Ngũgĩ is a Kenyan writer and activist, a Distinguished Professor of English and Comparative Literature at the University of California, Irvine, and the recipient of 11 honourary doctorates. Okot Bitek is a Vancouver-based writer, activist, and poet, whose poetry collection 100 Days was shortlisted for several writing prizes, including the 2017 Pat Lowther Award and the 2017 Dorothy Livesay Poetry Prize. 

The evening began with a warm introduction by Ayan Ismaili and Jackie Obungah, two SFU students who helped organize the event. As part of a thoughtful and deliberate speech delivered to the applause of the audience, Obungah said, “we wanted to recognize that Black African students are contributing to universities in ways more than diversity statistics.”

The Afrocentrism Conference, which supported this event and took place at SFU Harbour Centre a day earlier, was meant to centre the experiences of Black African students and staff, and it was what brought Ngũgĩ to Vancouver as a guest speaker. As stated on their website, the goal of the conference was to “challenge our Eurocentric frameworks and understanding of the complex socio-political and economic relationship between Canada, Africa and the diaspora.”

The evening began with a warm introduction from two members of the Afrocentrism Conference’s executive team. Ayan Ismail, SFU Sponsorship Coordinator, and Jackie Obungah, SFU Administrative Coordinator, are both SFU students who helped organize the event. As part of a thoughtful and deliberate speech delivered to the applause of the audience, Obungah said, “we wanted to recognize that Black African students are contributing to universities in ways more than diversity statistics.”

The Afrocentrism Conference, which supported this event and took place at SFU Harbour Centre a day earlier, was meant to centre the experiences of Black African students and staff, and it was what brought Ngũgĩ to Vancouver as a guest speaker. 

At this event, Ngũgĩ gave a memorable reading of two poems in Gikuyu, his mother tongue. His poems  on going to Venice for the first time were accompanied by music and vocals mimicking the sound of wind. Following the first readings, the poems were then read in translation; first in Italian, then in English. The performance was a demonstration of how bringing musicality, translation, and poetry into one room allowed for the dissemination of a “common language,” one that everyone had access to. On this, Ngũgĩ pointed to the fact that translation is a common language — the language of languages that allows for peoples and cultures to communicate. As he explained, it is only when certain languages are structured into a hierarchy that words become a weapon for propagating colonial causes, war, violence, and injustice against others within the same shared community.  
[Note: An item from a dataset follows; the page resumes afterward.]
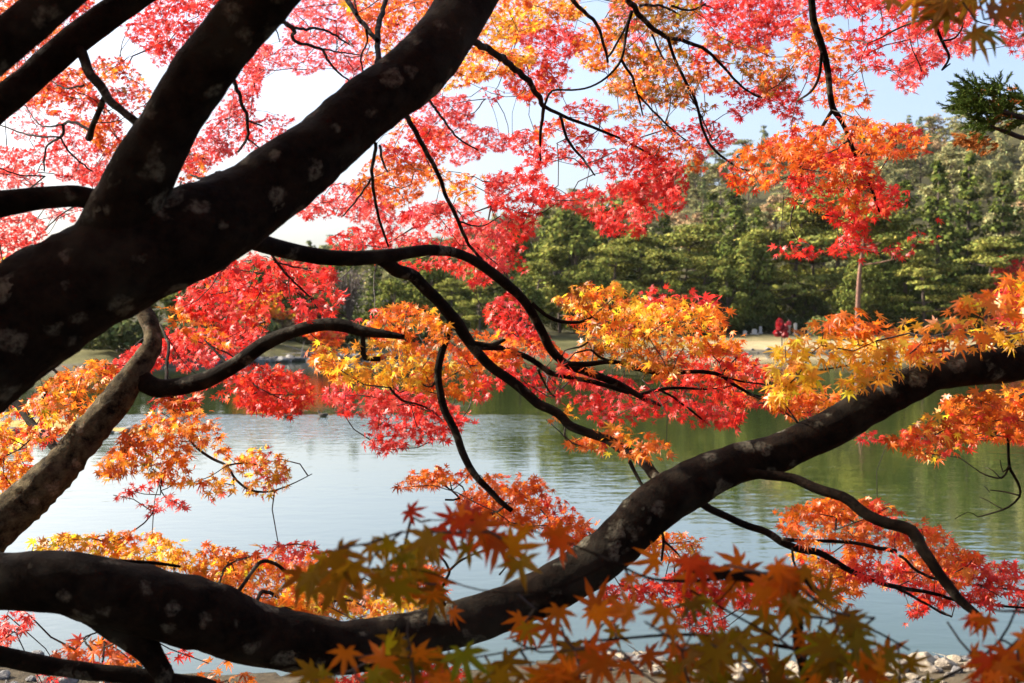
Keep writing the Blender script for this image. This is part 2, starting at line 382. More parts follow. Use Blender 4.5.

“Carbon monoxide,” Ngũgĩ began. “You know it’s a very dangerous thing. Monolinguism is the carbon monoxide of cultures.” To this remark, there was laughter in the audience. “Multiculturalism is the oxygen [ . . . ] but when they meet on a hierarchy, that is a parasitic relationship,” Ngũgĩ continued.

On monolingualism, Okot Bitek responded, “What about for those of us living in one language, who never had a mother tongue because it was not taught or taken away from us?”

Ngũgĩ paused for a moment, then went on to tell the story of how historically, English speaking people could not conquer Ireland while trying to settle the country. Eventually, an English writer published a book that gave insight into the tactics that would allow the colonizers to conquer Ireland, accomplished “through memory,” as Ngũgĩ explained. The first thing that the English erased was the naming system, through which stories are traditionally told and passed down. Next came the erasure of language. 

For people who have lost their mother tongue, who no longer speak it, or who have had it taken from them, Ngũgĩ showed how a new language could erupt through song, culture, and storytelling; so that in the end, it is not so much loss, but rather, resistance. Ngũgĩ ended his point by saying that knowing multiple languages is powerful, particularly when you are able to build upon your mother tongue — or first language — in a mutually interlocking way for communication and connection. 

The talk, having traversed the grounds of equality and relations, was brought to a close on the topic of the political power of language to unite peoples, languages, and song. To end the night, Okot Bitek asked Ngũgĩ what justice looks like for him. Ngũgĩ responded that we need to realize that “a glass castle for few, at the expense of imprisonment for many” is not justice. 

“Splendour for few, and depravity for many,” Ngũgĩ continued, is not justice. 

The night was concluded with this sobering thought, giving all of us a new idea to reflect on.